I somehow feel that it surely would have been better if the band had more time to work on this album. I hope that the band and Mekaal would agree with me. Noor says, "Mekaal was our savior and if it would not have been for him, arranging these songs would have been an impossible task! We are surely indebted to him for having agreed to do this at the eleventh hour because he saved the day." But what one is really left wondering is that shouldn't everything be perfect when you are making your debut? And isn't a whole lot of risk involved in hastily wrapping up things? And isn't sound quality one of the most basic requirements?

However when you move onto songs like "Bol" you forget the few minuses that might be a part of any record because it has to be the best song, melody-wise, on this album. We have had so much of "Manwa Re" but this one certainly qualifies for a classic. Although it doesn't gel well with the rest of the songs it still emerges as one of the best songs ever produced by Noori. It will be added to the same category as "Yeh Shaam" by Vital Signs and even "Neend Ati Nahin" by Junoon.
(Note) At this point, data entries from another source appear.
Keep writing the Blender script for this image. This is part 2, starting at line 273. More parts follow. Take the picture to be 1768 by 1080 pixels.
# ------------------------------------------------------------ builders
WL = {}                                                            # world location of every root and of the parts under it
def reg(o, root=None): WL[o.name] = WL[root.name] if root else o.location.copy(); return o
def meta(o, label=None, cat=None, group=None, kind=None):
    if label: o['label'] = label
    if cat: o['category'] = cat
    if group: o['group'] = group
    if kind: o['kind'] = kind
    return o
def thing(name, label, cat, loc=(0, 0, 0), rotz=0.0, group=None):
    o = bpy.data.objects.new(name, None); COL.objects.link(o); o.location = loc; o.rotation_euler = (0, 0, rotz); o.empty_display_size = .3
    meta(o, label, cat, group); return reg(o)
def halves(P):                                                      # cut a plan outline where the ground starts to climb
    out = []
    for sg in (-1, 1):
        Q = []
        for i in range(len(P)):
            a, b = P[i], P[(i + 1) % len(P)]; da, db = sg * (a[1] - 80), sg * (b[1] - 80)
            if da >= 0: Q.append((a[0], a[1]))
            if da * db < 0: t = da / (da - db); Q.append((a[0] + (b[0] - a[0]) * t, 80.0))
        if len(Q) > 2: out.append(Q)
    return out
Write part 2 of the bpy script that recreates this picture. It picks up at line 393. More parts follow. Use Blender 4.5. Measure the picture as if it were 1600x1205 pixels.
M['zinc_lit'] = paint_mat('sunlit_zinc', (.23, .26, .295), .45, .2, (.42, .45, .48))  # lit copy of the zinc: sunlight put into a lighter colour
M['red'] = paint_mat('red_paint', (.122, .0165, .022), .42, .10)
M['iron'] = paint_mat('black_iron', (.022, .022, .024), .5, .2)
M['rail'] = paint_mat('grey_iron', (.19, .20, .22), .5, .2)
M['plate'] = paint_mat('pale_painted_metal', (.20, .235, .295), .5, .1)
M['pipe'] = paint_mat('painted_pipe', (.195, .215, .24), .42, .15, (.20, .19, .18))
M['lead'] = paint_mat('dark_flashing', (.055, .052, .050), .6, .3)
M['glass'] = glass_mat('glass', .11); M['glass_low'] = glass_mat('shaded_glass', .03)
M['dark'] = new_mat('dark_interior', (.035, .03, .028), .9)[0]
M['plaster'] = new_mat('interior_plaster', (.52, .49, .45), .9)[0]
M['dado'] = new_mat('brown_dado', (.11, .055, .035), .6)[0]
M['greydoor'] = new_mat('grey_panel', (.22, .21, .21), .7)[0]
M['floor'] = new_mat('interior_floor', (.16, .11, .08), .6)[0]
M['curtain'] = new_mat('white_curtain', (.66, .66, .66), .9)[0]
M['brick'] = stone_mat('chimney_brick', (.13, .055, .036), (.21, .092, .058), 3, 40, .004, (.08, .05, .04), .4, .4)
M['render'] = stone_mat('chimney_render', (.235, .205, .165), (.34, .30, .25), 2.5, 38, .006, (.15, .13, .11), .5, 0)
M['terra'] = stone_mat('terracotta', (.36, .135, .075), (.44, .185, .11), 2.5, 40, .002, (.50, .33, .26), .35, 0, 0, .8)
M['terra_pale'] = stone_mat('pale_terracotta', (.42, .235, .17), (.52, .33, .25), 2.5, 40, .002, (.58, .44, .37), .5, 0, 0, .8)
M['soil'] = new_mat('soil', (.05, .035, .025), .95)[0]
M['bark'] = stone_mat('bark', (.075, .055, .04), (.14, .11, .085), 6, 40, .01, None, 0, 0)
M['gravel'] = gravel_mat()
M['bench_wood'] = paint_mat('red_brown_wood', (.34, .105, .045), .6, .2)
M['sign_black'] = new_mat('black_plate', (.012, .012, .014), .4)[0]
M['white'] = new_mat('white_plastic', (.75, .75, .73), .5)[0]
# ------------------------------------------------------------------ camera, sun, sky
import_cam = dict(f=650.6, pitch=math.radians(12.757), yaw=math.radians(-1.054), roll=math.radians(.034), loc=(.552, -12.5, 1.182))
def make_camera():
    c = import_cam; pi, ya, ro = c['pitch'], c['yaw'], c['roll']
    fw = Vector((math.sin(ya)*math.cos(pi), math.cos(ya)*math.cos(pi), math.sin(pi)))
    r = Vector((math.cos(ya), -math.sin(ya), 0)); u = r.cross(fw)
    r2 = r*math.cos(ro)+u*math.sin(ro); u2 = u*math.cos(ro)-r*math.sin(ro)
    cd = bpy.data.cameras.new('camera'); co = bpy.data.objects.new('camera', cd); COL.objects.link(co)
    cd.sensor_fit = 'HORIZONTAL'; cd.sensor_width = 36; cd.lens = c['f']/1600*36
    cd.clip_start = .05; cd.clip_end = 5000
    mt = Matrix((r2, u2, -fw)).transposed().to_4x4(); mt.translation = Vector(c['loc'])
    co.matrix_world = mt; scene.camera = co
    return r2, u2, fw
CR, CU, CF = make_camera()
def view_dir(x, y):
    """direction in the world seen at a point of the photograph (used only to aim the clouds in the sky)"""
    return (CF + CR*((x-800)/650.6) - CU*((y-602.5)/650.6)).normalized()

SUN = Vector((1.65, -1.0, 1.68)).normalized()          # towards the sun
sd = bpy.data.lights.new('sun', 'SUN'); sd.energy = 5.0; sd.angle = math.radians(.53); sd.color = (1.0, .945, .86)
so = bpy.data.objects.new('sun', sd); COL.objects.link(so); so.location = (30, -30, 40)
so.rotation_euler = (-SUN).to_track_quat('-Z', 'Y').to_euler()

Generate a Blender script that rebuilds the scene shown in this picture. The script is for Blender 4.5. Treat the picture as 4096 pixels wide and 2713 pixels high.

One of the most eclectic, powerful and catchy songs of the album has to be "Jaa Re". And the credit goes to the energetic drumming by Gumby. In fact Gumby with his skilful drumming has comfortably made himself as an important part of the band, something which drummers are not usually taken as. We questioned Gumby how working with Noori was different from working with the rest of the bands. Gumby feels that, "It's definitely different than the rest of the bands. As it was only with Noori and Junoon that I played 'and' recorded with, while with other bands I was only playing. Noori treats me like a band member and I have a 100% input. Plus I am being projected equally as any of the other three members." He also feels that while he was with Junoon he wasn't recognized as much, "I feel that I spent three years with Junoon but was never treated like a band member, whereas now, my popularity graph has shot up like anything!"

However you dub it, the meticulous creation, selection, and placement of the sounds in this record give their individual qualities a completely different meaning when taken in as one harmonious entity. The few drawbacks are the minority that can easily be ignored. But one thing is for sure that Noori has arrived as is evident with their fan following which was growing even before their album hit the market. If they continue making their kind of music, one can safely predict that the next Junoon is indeed in the making.